The truth is that FM provides the best audio quality out of all of the ways you can receive radio in the UK at the moment, and this is mainly because the audio quality isn't degraded by the data compression as DAB is, so if audio quality on the radio does matter to you, then the best advice is to buy a decent FM tuner such as the Denon TU 260L which can often be found on ebay.co.uk going for incredibly low prices such as £20 - £30, which is an absolute bargain for such a great sounding tuner, and use a better aerial than the piece of wire that usually comes with tuners and hi-fi systems. Such aerials can be bought for only £15 from places like Maplin Electronics (e.g. £15 FM dipole kit, search for product code XP09K) or CPC Farnell (£9.60 for an FM dipole, search for FM1081), and the main advantage of such aerials compared to the usual wire aerials you get free with tuners and hi-fi systems is that the aerial doesn't have to be right next to the hi-fi system, and you can place the aerial in a better reception position in the room -- the best position will usually be close to a window, and FM aerial is on my window-sill.
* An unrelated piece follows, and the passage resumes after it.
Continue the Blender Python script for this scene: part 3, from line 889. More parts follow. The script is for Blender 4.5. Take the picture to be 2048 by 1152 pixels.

The best place to install an FM aerial is on your roof, or failing that in the loft, but, of course, many people cannot or don't want to do that. But such a modest investment of £15 on a new aerial can dramatically improve FM reception, and it's a shame that rather than giving good advice like this, broadcasters such as the BBC will just push everybody towards DAB even though the majority of people will just listen to the same stations on DAB as they have been doing on FM, but these stations are at a lower audio quality on DAB.